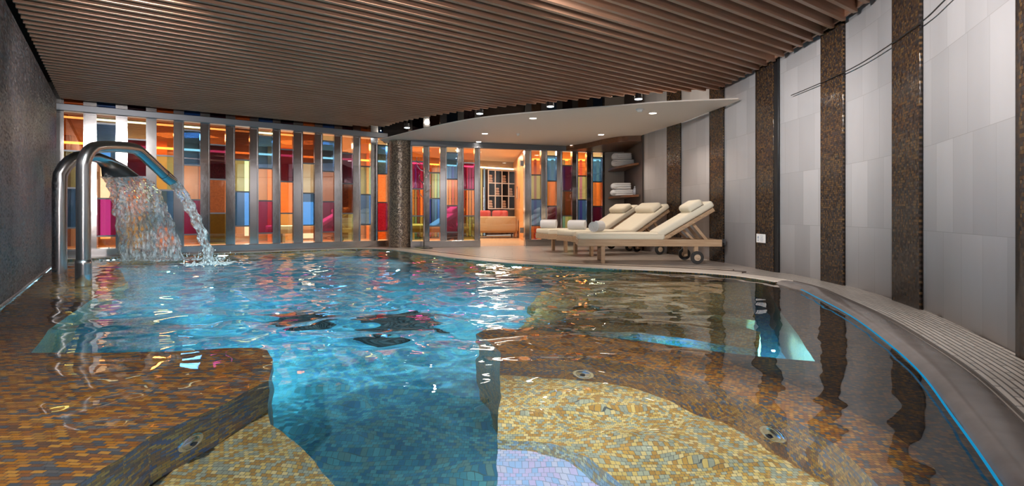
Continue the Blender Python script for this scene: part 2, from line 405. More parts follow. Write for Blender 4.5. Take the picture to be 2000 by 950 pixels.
# --- slatted ceiling
WE = [Vector((-2.75, 11.75, 0)), Vector((-2.3, 11.0, 0)), Vector((-1.32, 10.12, 0)), Vector((-.45, 9.55, 0)), Vector((.468, 9.10, 0)), Vector((1.6, 8.58, 0)), Vector((2.26, 8.33, 0)), Vector((2.93, 8.15, 0))]
WE = spline(WE, 8)
wl = [p for p in offs(WALL, .03) if p.y < 8.1]
ZONE = [uv(-.73, -2.6), uv(-.73, 11.22)] + [uv(u, 11.22) for u in (1, 2.5, 3.9)] + WE[3:] + wl[::-1] + [Vector((.1, -2.4, 0))]
Zuv = [(p.dot(DU), p.dot(DV)) for p in ZONE]
bm = bmesh.new(); v = -1.3; L = None
while v < 11.2:
    xs = []
    for (a, b) in zip(Zuv, Zuv[1:]+Zuv[:1]):
        if (a[1]-v)*(b[1]-v) < 0: xs.append(a[0]+(v-a[1])/(b[1]-a[1])*(b[0]-a[0]))
    xs.sort()
    for x0, x1 in zip(xs[::2], xs[1::2]):
        if x1-x0 > .1: beam(bm, uv(x0, v, ZC+.06), uv(x1, v, ZC+.06), .040, .12)
    v += .160
struct(finish('ceiling', bm, m_slat), 'ceiling of long brown wooden slats over the pool', 'ceiling')
# light wooden edge strip that closes the slat ends
bm = bmesh.new(); ep = WE[3:] + [p for p in wl[::-1]]
for a, b in zip(ep, ep[1:]):
    if (b-a).length > .01: beam(bm, Vector((a.x, a.y, ZC+.075)), Vector((b.x, b.y, ZC+.075)), .02, .09)
struct(finish('trim_10', bm, m_slat))
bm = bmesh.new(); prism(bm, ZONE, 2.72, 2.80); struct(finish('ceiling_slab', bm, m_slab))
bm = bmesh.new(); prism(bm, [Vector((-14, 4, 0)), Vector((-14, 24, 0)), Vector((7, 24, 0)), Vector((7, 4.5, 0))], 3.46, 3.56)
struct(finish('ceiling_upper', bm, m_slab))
# --- white lounge ceiling
SE = spline([Vector((-2.78, 11.5, 0)), Vector((-1.64, 10.07, 0)), Vector((-.525, 8.92, 0)), Vector((.733, 8.26, 0)), Vector((1.486, 7.95, 0)), Vector((2.14, 7.66, 0)), Vector((3.08, 7.46, 0))], 8)
R0, R1 = Vector((-2.15, 11.6, 0)), Vector((2.13, 12.87, 0))
rw = [p for p in offs(WALL, .0) if p.y > 7.5]
bm = bmesh.new(); prism(bm, SE + rw + [Vector((2.6, 12.8, 0)), R1+Vector((0, -.02, 0)), R0+Vector((0, -.02, 0)), Vector((-2.75, 12.0, 0))], ZS, ZS+.014)
struct(finish('ceiling_lounge', bm, m_soffit), 'smooth white curved ceiling over the loungers', 'ceiling')
bm = bmesh.new()
for a, b in zip(SE, SE[1:]): beam(bm, Vector((a.x, a.y, ZS+.008)), Vector((b.x, b.y, ZS+.008)), .012, .018)
struct(finish('trim_11', bm, m_soffit))

# --- deck, coping and right edge
outer = [Vector((3.5, 4, 0)), Vector((4.0, 13.2, 0)), Vector((-3, 13.2, 0)), uv(-1.2, 11.6)]
bm = bmesh.new()
dk = offs(EDGE, .02)
prism(bm, [p for p in dk] + [Vector((.6, -1.6, 0)), Vector((3.0, 1.2, 0))] + outer, -.35, -.002)
struct(finish('floor', bm, m_deck), 'wet stone deck around the pool', 'floor')
def band(name, d0, d1, z0, z1, m, i0, i1, kind=True):
    a = offs(EDGE, d0, z0)[i0:i1]; b = offs(EDGE, d1, z1)[i0:i1]
    o = finish(name, ribbon(a, b), m); o['kind'] = 'structure'
    so = o.modifiers.new('thick', 'SOLIDIFY'); so.thickness = .012; so.offset = 0
    return o
IB = 22
band('trim_12', -.05, .17, .004, .004, m_cream, 0, IR+13)
band('trim_30', .17, .32, .004, .004, m_cream, IB, IR+3)
band('trim_13', .32, .42, .005, .005, m_inlay, IB, IR+3)
band('trim_14', .42, .52, .004, .004, m_cream, IB, IR+1)
band('trim_15', .52, .55, .005, .005, m_inlay, IB, IR+1)
# rounded grey curb on the right
bm = bmesh.new(); e = EDGE[IR+12:]; prof = [(-.03, -.03), (0, .004), (.04, .014), (.10, .014), (.15, .006), (.17, -.01)]
ring = [offs(e, d, z) for d, z in prof]; L = bm.loops.layers.uv.new('UVMap')
for a, b in zip(ring, ring[1:]):
    va = [bm.verts.new(p) for p in a]; vb = [bm.verts.new(p) for p in b]
    for i in range(len(a)-1): bm.faces.new((va[i], va[i+1], vb[i+1], vb[i]))
bmesh.ops.remove_doubles(bm, verts=bm.verts[:], dist=1e-4); bmesh.ops.recalc_face_normals(bm, faces=bm.faces[:])
struct(finish('trim_16', bm, m_curb, smooth=True))
band('trim_17', .165, .62, .006, .006, m_grate, IR+3, len(EDGE)-4)
# LED line under the curb
ln = [Vector((p.x, p.y, .003)) for p in offs(EDGE, -.042)[IR+20:-6]]
bm = bmesh.new(); tube(bm, ln, .004, 8)
tag(finish('led_strip', bm, m_led, smooth=True), 'glowing cyan light line along the right pool edge', 'light')

# --- basin
pool = [uv(-.74, 11.05)] + offs(EDGE, .0) + [Vector((-1.5, -2.4, 0)), uv(-.74, -2.0)]
bm = bmesh.new(); pw = offs(EDGE, .01)
struct(finish('wall_basin', ribbon([Vector((p.x, p.y, -1.35)) for p in pw], [Vector((p.x, p.y, -.005)) for p in pw]), m_goldsq))
bm = bmesh.new(); prism(bm, pool, -1.4, -1.3); struct(finish('floor_basin', bm, m_basin), 'tiled bottom of the deep pool', 'floor')
def shelf(name, poly, ztop, zbot, m):
    bm = bmesh.new(); prism(bm, poly, zbot, ztop); return struct(finish(name, bm, m))
BZ = -1.3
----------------
*WHAT TO WORK ON*: Go through the listing above and list every line that has the word "ZONE".

*OUTPUT OF THE EXERCISE*:
ZONE = [uv(-.73, -2.6), uv(-.73, 11.22)] + [uv(u, 11.22) for u in (1, 2.5, 3.9)] + WE[3:] + wl[::-1] + [Vector((.1, -2.4, 0))]
Zuv = [(p.dot(DU), p.dot(DV)) for p in ZONE]
bm = bmesh.new(); prism(bm, ZONE, 2.72, 2.80); struct(finish('ceiling_slab', bm, m_slab))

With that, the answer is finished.